The second movement (c.4½ minutes) whilst gradually becoming more ominous (depicting Agnes’s altering mood), recounts the dreams that Agnes experienced in her “fertile childhood days when she believed in fairies”. When she was seven years old, she had dreamed of a “wishing box land above the clouds”, where wishing boxes “grew on trees”: you “picked a box, turned the handle round nine times while whispering your wish in this little hole in the side” and your wish would come true. After the scurrying introduction, the tremolo-like figures in the piano (about thirty seconds into the movement) are intended to literally describe this dream: the time signature is 9/16, each bar containing nine semiquavers which alternate between right-hand (higher) and left-hand (lower) chords, depicting the turning of the wishing box’s handle. The entire movement is intended to recall the innocent delight of Agnes’s youthful dreams, whilst at a deeper level portraying the unsettled and almost mechanical nature of her later life.

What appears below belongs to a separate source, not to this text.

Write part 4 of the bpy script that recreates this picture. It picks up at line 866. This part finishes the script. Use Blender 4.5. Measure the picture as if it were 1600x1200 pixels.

The last movement (c. 2 minutes) is inspired by the very end of Plath’s narrative, where Harold, after counterfeiting sleep on the train journey back from work (but in reality “voyaging on a cerise-sailed dhow up a luminous river…”) comes back to find Agnes lying on the sofa in the living-room, in her favourite dress, “pale and lovely as a blown lily”, with an empty pill box by her side. “Her tranquil features were set in a slight, secret smile of triumph, as if, in some far country unattainable to mortal men, she were, at last, waltzing with the dark, red-caped prince of her early dreams.” It is this last sentence upon which the whole movement (in waltz time) is based; the time signature only occasionally deviates from the reassuringly regular triple-time metre, and represents the confusion of emotions, both beautiful and unsettling, that one feels after coming to the close of Plath’s story.